Miami Dolphins bullying scandal: NFL investigating Richie Incognito for allegedly harassing teammate Jonathan Martin

(CBS News) The NFL Players Union is calling on the league to uphold its responsibility to maintain a safe workplace for players. It follows revelations that Miami Dolphins player Jonathan Martin received a barrage of vicious and racist messages. They allegedly came from one of his teammates, fellow offensive lineman Richie Incognito.

We've learned even when Martin left the team, he never told his coaches the real reason. He was worried that complaining about being bullied might damage his NFL career and lead to retribution. His agent told the team and they launched an investigation.

The menacing messages were laced with racism and profanity. In one voice mail message, according to, Incognito allegedly told Martin, "Hey, wassup, you half [expletive] piece of [expletive]. ... I'm gonna slap your real mother across the face. [Expletive] you, you're still a rookie. I'll kill you."

The Dolphins initially denied there was any improper behavior, but after they were provided with copies of the communications by Martin's agent on Sunday, they suspended Incognitoand asked the NFL to investigate.

Last year, Incognito was chosen for his first pro-bowl, and received the team's "Good Guy" award for cooperating with local media. He also starred in a stadium video played before every Dolphin's home game encouraging fans to be good sports.

"He's a pretty nice guy, a pretty cool guy," said Dolphin's tight-end Michael Egnew. "He likes to joke around, but overall, he's pretty cool."

But Incognito also has had a troubled past. For four years, he led the NFL in unnecessary roughness penalties and he was released by the St. Louis Rams after clashing with the head coach. In 2009, he was chosen by his peers as the dirtiest player in the league.
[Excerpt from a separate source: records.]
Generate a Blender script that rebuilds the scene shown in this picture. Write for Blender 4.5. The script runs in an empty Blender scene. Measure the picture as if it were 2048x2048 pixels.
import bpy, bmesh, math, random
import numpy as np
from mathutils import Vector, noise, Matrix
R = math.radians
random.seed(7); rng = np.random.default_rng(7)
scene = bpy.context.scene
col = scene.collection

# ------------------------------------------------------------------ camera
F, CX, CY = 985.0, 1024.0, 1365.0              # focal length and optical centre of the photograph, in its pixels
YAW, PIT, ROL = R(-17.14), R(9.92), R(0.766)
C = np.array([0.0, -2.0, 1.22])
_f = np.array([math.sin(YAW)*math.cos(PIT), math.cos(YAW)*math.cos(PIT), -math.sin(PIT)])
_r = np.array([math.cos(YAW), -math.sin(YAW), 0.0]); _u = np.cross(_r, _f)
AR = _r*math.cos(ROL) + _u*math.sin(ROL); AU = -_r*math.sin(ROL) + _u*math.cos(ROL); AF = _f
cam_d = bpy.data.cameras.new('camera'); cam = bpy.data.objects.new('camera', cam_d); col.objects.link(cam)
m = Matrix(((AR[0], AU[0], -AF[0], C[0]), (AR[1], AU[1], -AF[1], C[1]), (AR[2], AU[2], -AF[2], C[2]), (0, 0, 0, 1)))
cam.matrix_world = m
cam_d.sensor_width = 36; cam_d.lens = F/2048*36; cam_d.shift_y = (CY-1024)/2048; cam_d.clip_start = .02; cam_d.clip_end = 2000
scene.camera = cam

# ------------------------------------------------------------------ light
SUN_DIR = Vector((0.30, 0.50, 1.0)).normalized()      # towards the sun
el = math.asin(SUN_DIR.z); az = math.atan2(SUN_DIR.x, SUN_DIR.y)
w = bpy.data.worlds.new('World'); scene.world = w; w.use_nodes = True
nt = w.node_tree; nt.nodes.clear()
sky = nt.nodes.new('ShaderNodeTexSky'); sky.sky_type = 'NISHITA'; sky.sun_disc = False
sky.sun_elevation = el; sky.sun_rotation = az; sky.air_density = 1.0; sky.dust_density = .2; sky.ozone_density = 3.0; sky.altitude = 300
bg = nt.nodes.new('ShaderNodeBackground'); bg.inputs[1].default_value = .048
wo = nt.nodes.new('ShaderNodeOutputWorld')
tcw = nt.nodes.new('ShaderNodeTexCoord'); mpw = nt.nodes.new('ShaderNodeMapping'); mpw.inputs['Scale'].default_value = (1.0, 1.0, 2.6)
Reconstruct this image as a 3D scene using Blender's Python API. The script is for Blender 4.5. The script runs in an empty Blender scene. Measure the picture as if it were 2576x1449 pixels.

Yesterday, TMZ released video, purporting to show Incognito in a drunken rampage.

Dolphins head coach Joe Philbin said his suspension was justified. The Miami Herald reports that the team has already decided Incognito has lost his job for good.

"I'm not going to go into the specifics of what it was, but I had enough information I felt to make a good decision," said Philbin.

CBS News' special correspondent James Brown told the "CBS This Morning" co-hosts that while this type bullying isn't common in the NFL, there are many instances where young players are treated differently than veteran players.

"Rookie treatment, if you will, is widespread in the NFL, but in a benign nature - carrying bags, duct-taping guys to the goal posts, thing of that nature. Even buying meals for players, but clearly ... this is way overboard," said Brown. "This is atypical and it's totally repulsive."

Brown also said that he believes that Incognito's days as a Miami Dolphin player are "over." He said that the locker room is supposed to be "team-oriented" and it's a shame that this type of behavior occurred.

"Sometimes guys engage in juvenile actions, sophomoric for sure, but team leaders can usually tell if there's a player who's reached their limit and it's getting over board, those team leaders will step in," said Brown.

In the Dolphins' stadium program sold on Halloween, Incognito said Martin was the teammate who was easiest to scare. The two often played side by side, and have allowed a league-leading 35 sacks. Incognito was allegedly the ringleader of the harassment, so there may be more players implicated as the investigation unfolds.